Numerical study on the local heat transfer characteristic of supercritical CO2 in semicircular/circular channel under cooling condition

A mathematic-physical model was established to explore the local heat transfer characteristics of supercritical CO2 in semicircular and circular channels under cooling condition, which was applied in the field of supercritical CO2 Brayton cycle. The numerical method was validated by the experimental data with the maximum error of 12.44%, meeting the accuracy requirement. And the operation pressure, cooling heat flux, inlet velocity and hydraulic diameter were 8∼9 MPa, 10∼14 kW⋅m−2, 1.2∼5 m⋅s−1 and 1∼2 mm, respectively.
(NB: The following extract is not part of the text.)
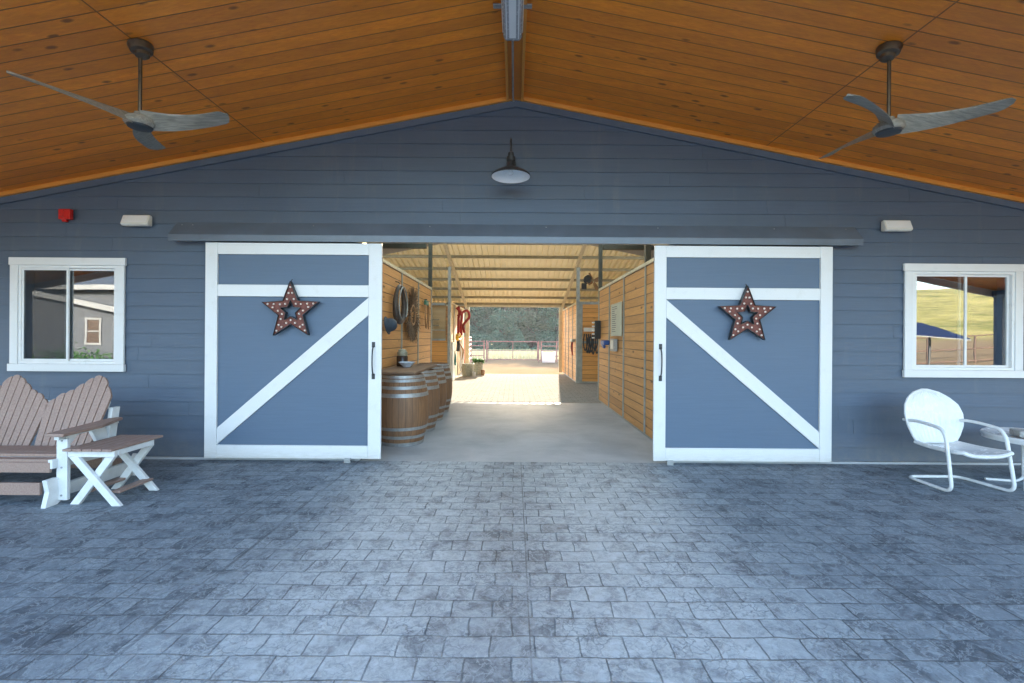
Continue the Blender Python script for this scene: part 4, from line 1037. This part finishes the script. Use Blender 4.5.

The results showed that the local heat transfer coefficient of SCO2 would increase at first and then decrease along the flow direction regardless of the semicircular channel and circular channel, and the peak value of the local heat transfer coefficient gradually decreased with increasing operation pressure and disappeared when the inlet velocity exceeded 3 m·s−1. Besides, the heat transfer performance of the horizontal semicircular channel was weaker than that of the circular channel due to the influence of the buoyancy effect. For the horizontal flow, the buoyancy effect was increased, while the heat transfer was decreased with increasing hydraulic diameter of the semicircular channel. Finally, the heat transfer correlation of the supercritical CO2 cooling process in the horizontal semicircular channel was modified by considering the influence of the dimensionless buoyancy effect and hydraulic diameter, and the prediction errors of 93.3% correlation calculation results were within ±13.5% after the modification. These results will provide some theoretical guidance on the design and optimization of the cooler for the supercritical CO2 Brayton cycle system.